One way to minimize this would be to make your cups as identifiable as possible (writing names is one low-cost solution. Or put stickers on them for more entertainment). Also, make hard rules against putting cups on bookshelves and things. People will think it’s because you’re a neat-freak, but it’s really to keep drinks in hands so they aren’t lost.
— sidereal · Oct 25, 09:24 PM · #
I can’t answer all these questions, but when I am at a party I usually drink steadily until I realize that I have had enough, at which point I put my drink down and don’t drink anymore. Usually I leave soon thereafter, but occasionally the conversation is so fascinating that I stay, in which case, after a half hour to an hour, I might be ready to start drinking again. But in this last situation, I would get a new drink, not go find a warm flat drink that I put down an hour ago.
— y81 · Oct 25, 09:51 PM · #
I wonder if this post is just Conor’s subtle way of pointing out that he throws a lot of parties and doesn’t invite us. Well, doesn’t invite me, anyway.
— KenB · Oct 26, 03:04 AM · #
He doesn’t invite me either. But that’s natural, because I don’t live in DC.
Onwards. If I were to have whiskey which I’d put ice in, the ice melted, and then the drink warmed itself, well then I’d be a damn fool. But if I were such a fool, I might reasonably abandon that whiskey.
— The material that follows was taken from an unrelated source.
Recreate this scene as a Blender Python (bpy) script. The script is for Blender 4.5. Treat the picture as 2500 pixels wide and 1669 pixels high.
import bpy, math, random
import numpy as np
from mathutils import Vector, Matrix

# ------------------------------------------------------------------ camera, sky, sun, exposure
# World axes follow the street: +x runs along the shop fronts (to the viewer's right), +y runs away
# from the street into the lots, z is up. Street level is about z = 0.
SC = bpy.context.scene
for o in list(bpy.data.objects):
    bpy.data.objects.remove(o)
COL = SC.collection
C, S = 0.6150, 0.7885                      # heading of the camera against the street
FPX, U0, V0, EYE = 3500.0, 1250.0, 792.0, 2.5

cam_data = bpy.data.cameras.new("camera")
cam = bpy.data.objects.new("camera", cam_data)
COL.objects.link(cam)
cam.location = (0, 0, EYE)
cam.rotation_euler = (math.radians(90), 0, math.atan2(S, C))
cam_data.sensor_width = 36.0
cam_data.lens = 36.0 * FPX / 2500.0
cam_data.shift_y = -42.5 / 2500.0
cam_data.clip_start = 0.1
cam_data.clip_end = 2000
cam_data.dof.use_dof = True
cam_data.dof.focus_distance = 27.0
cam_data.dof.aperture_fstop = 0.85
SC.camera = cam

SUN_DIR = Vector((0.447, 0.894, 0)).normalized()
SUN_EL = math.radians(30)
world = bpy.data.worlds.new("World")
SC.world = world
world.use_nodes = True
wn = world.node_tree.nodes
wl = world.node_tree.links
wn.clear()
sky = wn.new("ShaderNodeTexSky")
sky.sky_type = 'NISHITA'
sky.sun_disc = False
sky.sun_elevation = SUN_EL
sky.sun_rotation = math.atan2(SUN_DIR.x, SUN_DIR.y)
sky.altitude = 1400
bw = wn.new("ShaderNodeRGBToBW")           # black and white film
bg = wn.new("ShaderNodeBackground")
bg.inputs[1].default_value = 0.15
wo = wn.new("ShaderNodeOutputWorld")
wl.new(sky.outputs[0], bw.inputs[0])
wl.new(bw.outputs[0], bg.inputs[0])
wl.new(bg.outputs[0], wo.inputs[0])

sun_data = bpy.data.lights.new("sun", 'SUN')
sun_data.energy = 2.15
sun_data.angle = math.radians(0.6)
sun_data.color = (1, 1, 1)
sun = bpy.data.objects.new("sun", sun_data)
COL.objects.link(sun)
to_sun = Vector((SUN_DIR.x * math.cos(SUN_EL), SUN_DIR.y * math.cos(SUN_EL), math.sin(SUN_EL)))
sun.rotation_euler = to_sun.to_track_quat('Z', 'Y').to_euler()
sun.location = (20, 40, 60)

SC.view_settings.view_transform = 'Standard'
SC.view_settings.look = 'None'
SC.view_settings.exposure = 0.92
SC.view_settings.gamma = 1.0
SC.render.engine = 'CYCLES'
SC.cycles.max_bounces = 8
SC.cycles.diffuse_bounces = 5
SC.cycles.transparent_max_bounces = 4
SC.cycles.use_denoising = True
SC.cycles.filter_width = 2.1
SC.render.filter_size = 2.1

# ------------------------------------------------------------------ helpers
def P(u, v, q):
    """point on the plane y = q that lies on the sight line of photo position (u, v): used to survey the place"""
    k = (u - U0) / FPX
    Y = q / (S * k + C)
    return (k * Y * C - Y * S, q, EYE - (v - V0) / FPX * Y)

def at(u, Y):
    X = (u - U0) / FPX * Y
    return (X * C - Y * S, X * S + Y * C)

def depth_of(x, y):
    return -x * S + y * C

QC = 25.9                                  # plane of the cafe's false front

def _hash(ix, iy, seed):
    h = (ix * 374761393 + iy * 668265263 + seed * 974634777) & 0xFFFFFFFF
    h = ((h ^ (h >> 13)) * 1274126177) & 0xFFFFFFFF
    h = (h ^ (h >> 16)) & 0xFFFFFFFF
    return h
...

Room temperature whiskey can be fine, whiskey with some extra H20 can be ok, but combine them? No thanks. And if I were to abandon my whiskey, on top of Matt’s book sounds like an ok place to abandon it. Just imagine someone coming in and saying “what’s this book that has whiskey on top of it?” You’ve provided them with a valuable experience.
On the other hand, a man who’d extinguish a cigarette butt on a book is a man who needs shot.
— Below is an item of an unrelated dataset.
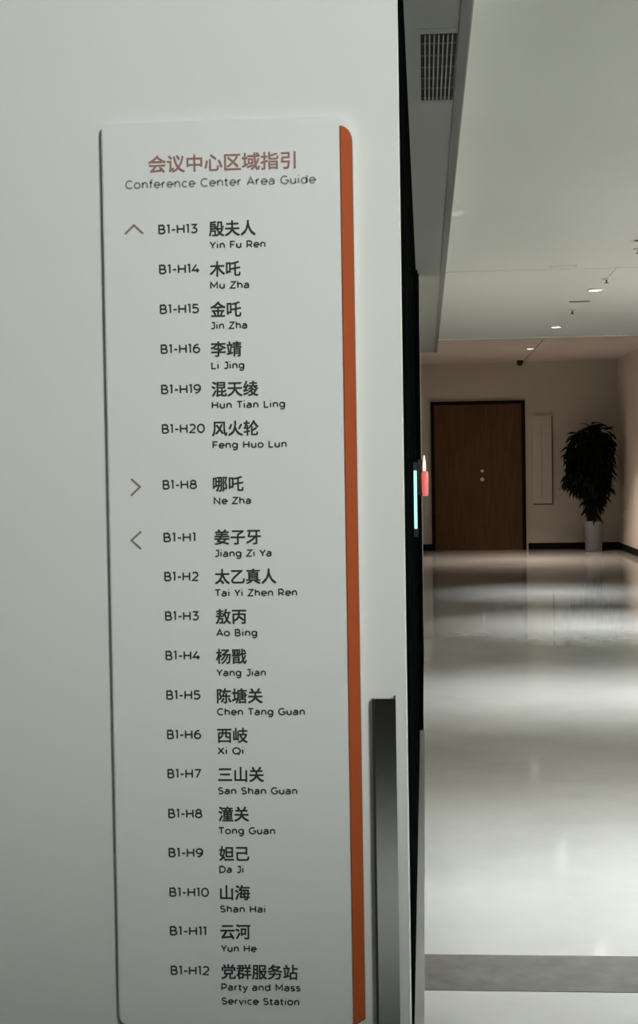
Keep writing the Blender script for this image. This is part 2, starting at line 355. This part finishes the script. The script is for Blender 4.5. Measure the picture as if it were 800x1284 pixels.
# single-stroke Latin alphabet, cap height 1: each glyph = (advance, strokes)
def A_(cx, cy, rx, ry, a0, a1, n=10):
    return [(cx+rx*math.cos(math.radians(a0+(a1-a0)*k/n)), cy+ry*math.sin(math.radians(a0+(a1-a0)*k/n))) for k in range(n+1)]
XH = 0.72
G = {
 ' ': (0.42, []),
 '-': (0.46, [[(0.04, 0.42), (0.40, 0.42)]]),
 '0': (0.92, [A_(0.40, 0.5, 0.36, 0.5, 0, 360, 20)]),
 '1': (0.40, [[(0.0, 0.97), (0.20, 1.0), (0.20, 0)]]),
 '2': (0.80, [A_(0.34, 0.70, 0.30, 0.30, 150, -35, 10)+[(0.04, 0), (0.66, 0)]]),
 '3': (0.80, [[(0.06, 1), (0.60, 1), (0.30, 0.60)]+A_(0.32, 0.30, 0.32, 0.30, 85, -145, 12)]),
 '4': (0.86, [[(0.44, 1), (0.02, 0.27), (0.74, 0.27)], [(0.54, 0.52), (0.54, 0)]]),
 '5': (0.80, [[(0.62, 1), (0.12, 1), (0.08, 0.60)]+A_(0.30, 0.31, 0.34, 0.31, 100, -145, 12)]),
 '6': (0.84, [A_(0.38, 0.31, 0.33, 0.31, 0, 360, 16), A_(0.55, 0.42, 0.50, 0.58, 85, 185, 8)]),
 '7': (0.76, [[(0.02, 1), (0.64, 1), (0.22, 0)]]),
 '8': (0.84, [A_(0.37, 0.28, 0.34, 0.28, 0, 360, 16), A_(0.37, 0.77, 0.27, 0.23, 0, 360, 14)]),
 '9': (0.84, [A_(0.36, 0.69, 0.33, 0.31, 0, 360, 16), A_(0.19, 0.58, 0.50, 0.58, -95, 5, 8)]),
 'A': (0.92, [[(0.02, 0), (0.43, 1), (0.84, 0)], [(0.16, 0.32), (0.70, 0.32)]]),
 'B': (0.88, [[(0.10, 0), (0.10, 1), (0.42, 1)]+A_(0.42, 0.76, 0.24, 0.24, 90, -90, 8)+[(0.10, 0.52)], A_(0.46, 0.26, 0.27, 0.26, 90, -90, 8)+[(0.10, 0)]]),
 'C': (0.92, [A_(0.50, 0.5, 0.44, 0.5, 50, 310, 18)]),
 'D': (0.98, [[(0.10, 0), (0.10, 1), (0.38, 1)]+A_(0.38, 0.5, 0.46, 0.5, 90, -90, 12)+[(0.10, 0)]]),
 'F': (0.76, [[(0.10, 0), (0.10, 1), (0.68, 1)], [(0.10, 0.5), (0.60, 0.5)]]),
 'G': (1.00, [A_(0.50, 0.5, 0.44, 0.5, 52, 335, 18)+[(0.90, 0.46), (0.56, 0.46)]]),
 'H': (0.98, [[(0.10, 0), (0.10, 1)], [(0.80, 0), (0.80, 1)], [(0.10, 0.5), (0.80, 0.5)]]),
 'J': (0.66, [[(0.16, 1), (0.52, 1), (0.52, 0.28)]+A_(0.27, 0.26, 0.25, 0.26, 0, -140, 8)]),
 'L': (0.72, [[(0.10, 1), (0.10, 0), (0.62, 0)]]),
 'M': (1.14, [[(0.10, 0), (0.10, 1), (0.53, 0.30), (0.96, 1), (0.96, 0)]]),
 'N': (1.00, [[(0.10, 0), (0.10, 1), (0.82, 0), (0.82, 1)]]),
 'P': (0.84, [[(0.10, 0), (0.10, 1), (0.42, 1)]+A_(0.42, 0.68, 0.30, 0.32, 90, -90, 10)+[(0.10, 0.36)]]),
 'Q': (1.08, [A_(0.50, 0.5, 0.46, 0.5, 0, 360, 22), [(0.58, 0.18), (0.90, -0.10)]]),
 'R': (0.88, [[(0.10, 0), (0.10, 1), (0.42, 1)]+A_(0.42, 0.69, 0.30, 0.31, 90, -90, 10)+[(0.10, 0.38)], [(0.44, 0.38), (0.74, 0)]]),
 'S': (0.82, [A_(0.39, 0.75, 0.29, 0.25, 35, 240, 9)+A_(0.37, 0.26, 0.32, 0.26, 70, -145, 10)]),
 'T': (0.80, [[(0.02, 1), (0.72, 1)], [(0.37, 1), (0.37, 0)]]),
 'X': (0.86, [[(0.04, 0), (0.74, 1)], [(0.06, 1), (0.76, 0)]]),
 'Y': (0.80, [[(0.02, 1), (0.38, 0.42), (0.74, 1)], [(0.38, 0.42), (0.38, 0)]]),
 'Z': (0.84, [[(0.08, 1), (0.72, 1), (0.04, 0), (0.74, 0)]]),
 'a': (0.78, [A_(0.34, 0.21, 0.27, 0.21, 0, 360, 12)[0:0]+[(0.62, 0), (0.62, 0.44)]+A_(0.36, 0.46, 0.26, 0.26, 0, 150, 8), [(0.62, 0.40), (0.32, 0.40)]+A_(0.28, 0.20, 0.22, 0.20, 90, 290, 8)+[(0.50, 0.04), (0.62, 0.16)]]),
 'c': (0.70, [A_(0.38, 0.36, 0.32, 0.36, 50, 310, 12)]),
 'd': (0.84, [A_(0.36, 0.36, 0.31, 0.36, 0, 360, 16), [(0.68, 0), (0.68, 1.05)]]),
 'e': (0.80, [[(0.06, 0.36), (0.70, 0.36)]+A_(0.38, 0.36, 0.32, 0.36, 0, 315, 16)]),
 'f': (0.44, [[(0.17, 0), (0.17, 0.80)]+A_(0.36, 0.82, 0.19, 0.21, 180, 90, 6)+[(0.42, 1.02)], [(0.02, 0.68), (0.38, 0.68)]]),
 'g': (0.84, [A_(0.36, 0.37, 0.31, 0.35, 0, 360, 16), [(0.68, 0.72), (0.68, 0.05)]+A_(0.38, 0.04, 0.30, 0.32, 0, -145, 10)]),
 'h': (0.80, [[(0.10, 0), (0.10, 1.05)], A_(0.37, 0.42, 0.27, 0.30, 180, 0, 10)+[(0.64, 0)]]),
 'i': (0.30, [[(0.11, 0), (0.11, XH)], [(0.11, 1.02), (0.11, 1.12)]]),
 'n': (0.80, [[(0.10, 0), (0.10, XH)], A_(0.37, 0.42, 0.27, 0.30, 180, 0, 10)+[(0.64, 0)]]),
 'o': (0.82, [A_(0.38, 0.36, 0.33, 0.36, 0, 360, 16)]),
 'r': (0.52, [[(0.10, 0), (0.10, XH)], A_(0.40, 0.38, 0.30, 0.34, 180, 90, 6)]),
 's': (0.66, [A_(0.31, 0.54, 0.23, 0.18, 30, 235, 8)+A_(0.29, 0.18, 0.25, 0.18, 65, -150, 8)]),
 't': (0.50, [[(0.17, 0.94), (0.17, 0.18)]+A_(0.34, 0.18, 0.17, 0.18, 180, 290, 6), [(0.01, 0.68), (0.40, 0.68)]]),
 'u': (0.80, [[(0.09, XH), (0.09, 0.30)]+A_(0.36, 0.30, 0.27, 0.30, 180, 360, 10), [(0.63, XH), (0.63, 0)]]),
 'v': (0.68, [[(0.02, XH), (0.32, 0), (0.62, XH)]]),
 'y': (0.70, [[(0.02, XH), (0.34, 0.0)], [(0.66, XH), (0.28, -0.16)]+A_(0.12, -0.14, 0.14, 0.14, -20, -120, 5)]),
}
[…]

— Justin · Oct 26, 04:35 AM · #
I have to say, though, as a former-drinker who through the years consumed copious amounts of Guinness, leaving such a fine beverage unfinished, even moreso than Miller Lite, is troubling. I fell in love with a female bartender who could form a perfect clover on the head (take this literally or metaphorically).
— mike farmer · Oct 26, 11:14 AM · #
Hypothesis: Marginal cost to the party goer of forgetting where he left his drink and getting a new one: close to zero. (At a minimum, it’s less that the alternative cost of remembering where he left his drink).
Testable Prediction: You will find a greater ratio of unfinished drinks/total drinks dispensed at a wedding with an open bar than at one with a cash bar.
Corollary Hypothesis: You could reduce the number of unfinished drinks by lowering the cost of remembering which drink is which. Get an artist to do a quick line sketch of each person’s face on their cup in Sharpie, or compose a line of doggerel involving each person’s name, and see if it reduces the number of unfinished drinks. This has the benefits of (a) lowering the cost of remembering which drink is yours and (b) increasing the cost of abandoning your drink, because (i) you will have to get a new cup from the Sharpie wielder (ii) you may be shamed when your original, identifiable cup is found, and (iii) if the Sharpie-wielder does a good enough job that people want to save their cups, then the cost of abandonment increases again.
Alternately, you could just serve all the drinks in orgy horns.
— J Mann · Oct 26, 02:29 PM · #
Under what circumstances does one place a copy of Matt Yglesias’ Heads in the Sand in the bathroom?
— Nirgal · Oct 26, 03:42 PM · #
re: Heads in the Sand
As a friend of mine once said, if you buy that book you deserve to own it.
— Kristoffer V. Sargent · Oct 26, 05:38 PM · #
As long as you didn’t find anyone’s underwear on top of the bookshelf, you don’t have much to worry about.